DATASET EXTRACT:
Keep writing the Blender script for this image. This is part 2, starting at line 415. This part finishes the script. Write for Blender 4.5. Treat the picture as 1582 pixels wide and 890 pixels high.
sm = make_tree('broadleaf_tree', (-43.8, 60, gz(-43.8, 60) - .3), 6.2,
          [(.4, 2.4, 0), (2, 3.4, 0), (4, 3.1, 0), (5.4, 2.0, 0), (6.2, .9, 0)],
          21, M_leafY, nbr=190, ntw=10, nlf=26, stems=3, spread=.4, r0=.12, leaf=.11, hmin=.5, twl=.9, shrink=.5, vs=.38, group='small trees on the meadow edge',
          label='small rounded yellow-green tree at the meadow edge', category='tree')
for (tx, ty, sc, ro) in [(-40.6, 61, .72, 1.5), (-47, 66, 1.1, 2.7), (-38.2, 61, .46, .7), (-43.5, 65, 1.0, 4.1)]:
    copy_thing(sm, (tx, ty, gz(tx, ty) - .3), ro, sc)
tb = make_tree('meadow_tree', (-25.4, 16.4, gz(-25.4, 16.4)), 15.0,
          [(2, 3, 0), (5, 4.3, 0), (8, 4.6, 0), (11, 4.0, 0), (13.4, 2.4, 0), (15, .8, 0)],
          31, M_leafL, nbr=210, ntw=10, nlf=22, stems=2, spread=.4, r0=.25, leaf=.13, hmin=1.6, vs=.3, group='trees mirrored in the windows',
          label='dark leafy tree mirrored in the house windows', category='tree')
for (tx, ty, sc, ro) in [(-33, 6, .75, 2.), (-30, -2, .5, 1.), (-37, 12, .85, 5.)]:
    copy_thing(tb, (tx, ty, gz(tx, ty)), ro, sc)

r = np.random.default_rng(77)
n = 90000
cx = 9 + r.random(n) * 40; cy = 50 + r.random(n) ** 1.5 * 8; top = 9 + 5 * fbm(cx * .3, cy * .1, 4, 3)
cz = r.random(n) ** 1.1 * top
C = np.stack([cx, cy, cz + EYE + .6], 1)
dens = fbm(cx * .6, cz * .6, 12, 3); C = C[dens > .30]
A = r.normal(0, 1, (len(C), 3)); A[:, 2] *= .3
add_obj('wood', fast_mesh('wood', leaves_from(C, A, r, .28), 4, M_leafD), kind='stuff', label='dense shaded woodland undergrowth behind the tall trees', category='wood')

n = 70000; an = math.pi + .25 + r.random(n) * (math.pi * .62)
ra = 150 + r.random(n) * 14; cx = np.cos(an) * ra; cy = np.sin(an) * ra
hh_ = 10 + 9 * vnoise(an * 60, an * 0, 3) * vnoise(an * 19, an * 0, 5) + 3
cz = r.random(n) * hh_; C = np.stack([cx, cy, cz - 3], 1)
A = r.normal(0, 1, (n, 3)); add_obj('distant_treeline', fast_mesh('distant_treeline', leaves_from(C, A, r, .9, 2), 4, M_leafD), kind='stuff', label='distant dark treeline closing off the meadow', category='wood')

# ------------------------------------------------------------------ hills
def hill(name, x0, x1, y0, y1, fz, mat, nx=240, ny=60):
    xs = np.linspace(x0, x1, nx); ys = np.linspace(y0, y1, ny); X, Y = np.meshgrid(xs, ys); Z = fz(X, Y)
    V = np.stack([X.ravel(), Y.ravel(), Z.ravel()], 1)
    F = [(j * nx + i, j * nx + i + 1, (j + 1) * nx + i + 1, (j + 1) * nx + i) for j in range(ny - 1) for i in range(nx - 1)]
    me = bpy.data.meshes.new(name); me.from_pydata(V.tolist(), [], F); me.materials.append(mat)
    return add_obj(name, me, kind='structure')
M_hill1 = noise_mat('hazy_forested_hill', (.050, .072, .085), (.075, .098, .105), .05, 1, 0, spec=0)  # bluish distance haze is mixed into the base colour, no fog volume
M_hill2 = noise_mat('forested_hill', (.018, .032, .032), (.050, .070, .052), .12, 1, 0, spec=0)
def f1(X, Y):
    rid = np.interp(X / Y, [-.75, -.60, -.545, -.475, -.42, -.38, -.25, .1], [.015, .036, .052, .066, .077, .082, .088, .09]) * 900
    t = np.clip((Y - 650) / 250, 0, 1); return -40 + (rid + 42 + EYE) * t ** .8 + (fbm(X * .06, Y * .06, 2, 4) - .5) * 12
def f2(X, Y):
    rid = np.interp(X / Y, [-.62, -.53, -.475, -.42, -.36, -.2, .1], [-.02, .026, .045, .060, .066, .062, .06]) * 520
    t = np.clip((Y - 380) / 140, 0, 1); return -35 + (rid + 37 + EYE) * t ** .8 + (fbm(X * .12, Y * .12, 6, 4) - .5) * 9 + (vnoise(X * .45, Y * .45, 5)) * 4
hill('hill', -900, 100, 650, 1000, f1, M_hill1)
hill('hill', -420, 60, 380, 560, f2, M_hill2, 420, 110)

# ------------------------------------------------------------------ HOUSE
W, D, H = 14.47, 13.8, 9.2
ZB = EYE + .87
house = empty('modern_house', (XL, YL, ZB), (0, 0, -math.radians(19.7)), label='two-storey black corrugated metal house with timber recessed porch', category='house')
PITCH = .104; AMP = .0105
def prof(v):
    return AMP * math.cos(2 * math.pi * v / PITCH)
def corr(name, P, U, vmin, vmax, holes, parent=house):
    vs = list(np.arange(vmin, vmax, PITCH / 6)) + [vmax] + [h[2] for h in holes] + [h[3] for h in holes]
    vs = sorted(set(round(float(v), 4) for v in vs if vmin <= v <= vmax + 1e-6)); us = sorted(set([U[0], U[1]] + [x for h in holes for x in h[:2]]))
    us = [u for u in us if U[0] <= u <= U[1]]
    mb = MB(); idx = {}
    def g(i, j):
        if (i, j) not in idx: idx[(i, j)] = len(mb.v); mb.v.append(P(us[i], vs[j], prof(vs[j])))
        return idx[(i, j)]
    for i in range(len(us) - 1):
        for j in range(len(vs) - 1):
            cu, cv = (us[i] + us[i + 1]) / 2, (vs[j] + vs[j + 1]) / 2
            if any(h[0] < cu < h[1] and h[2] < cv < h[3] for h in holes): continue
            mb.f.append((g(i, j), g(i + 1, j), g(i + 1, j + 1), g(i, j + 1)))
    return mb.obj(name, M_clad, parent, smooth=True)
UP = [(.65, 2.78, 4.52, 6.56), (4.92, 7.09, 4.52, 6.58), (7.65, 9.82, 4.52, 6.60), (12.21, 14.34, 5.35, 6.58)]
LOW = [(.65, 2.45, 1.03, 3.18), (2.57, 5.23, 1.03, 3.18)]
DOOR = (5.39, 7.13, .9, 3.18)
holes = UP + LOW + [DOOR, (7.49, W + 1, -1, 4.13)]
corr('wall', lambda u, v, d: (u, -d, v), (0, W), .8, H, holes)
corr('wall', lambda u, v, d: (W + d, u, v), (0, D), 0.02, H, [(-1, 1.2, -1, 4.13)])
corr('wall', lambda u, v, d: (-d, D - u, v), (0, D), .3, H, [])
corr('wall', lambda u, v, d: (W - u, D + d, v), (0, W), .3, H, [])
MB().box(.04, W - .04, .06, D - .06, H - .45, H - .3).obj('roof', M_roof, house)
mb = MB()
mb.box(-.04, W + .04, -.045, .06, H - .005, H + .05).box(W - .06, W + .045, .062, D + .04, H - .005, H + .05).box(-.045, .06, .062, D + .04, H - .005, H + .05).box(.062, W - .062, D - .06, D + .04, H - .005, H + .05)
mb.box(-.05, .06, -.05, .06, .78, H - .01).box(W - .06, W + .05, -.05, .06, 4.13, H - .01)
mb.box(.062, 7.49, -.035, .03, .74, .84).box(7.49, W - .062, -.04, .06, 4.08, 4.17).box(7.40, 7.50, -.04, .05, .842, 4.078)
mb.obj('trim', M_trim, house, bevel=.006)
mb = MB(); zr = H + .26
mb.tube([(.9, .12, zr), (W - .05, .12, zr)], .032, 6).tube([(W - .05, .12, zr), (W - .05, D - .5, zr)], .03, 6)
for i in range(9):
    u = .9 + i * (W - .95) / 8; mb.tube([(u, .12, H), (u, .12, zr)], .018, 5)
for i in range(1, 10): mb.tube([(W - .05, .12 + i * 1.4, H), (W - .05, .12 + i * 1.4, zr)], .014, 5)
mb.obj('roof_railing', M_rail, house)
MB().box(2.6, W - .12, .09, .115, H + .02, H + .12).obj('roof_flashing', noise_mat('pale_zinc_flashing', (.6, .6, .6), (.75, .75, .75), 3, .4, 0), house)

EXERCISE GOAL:
Write down exactly the span of lines above from the one containing "hill('hill', -900, 100, 650, 1000, f1, M_hill1)" to the one containing "hill('hill', -420, 60, 380, 560, f2, M_hill2, 420, 110)", both ends included.

EXERCISE OUTPUT:
hill('hill', -900, 100, 650, 1000, f1, M_hill1)
hill('hill', -420, 60, 380, 560, f2, M_hill2, 420, 110)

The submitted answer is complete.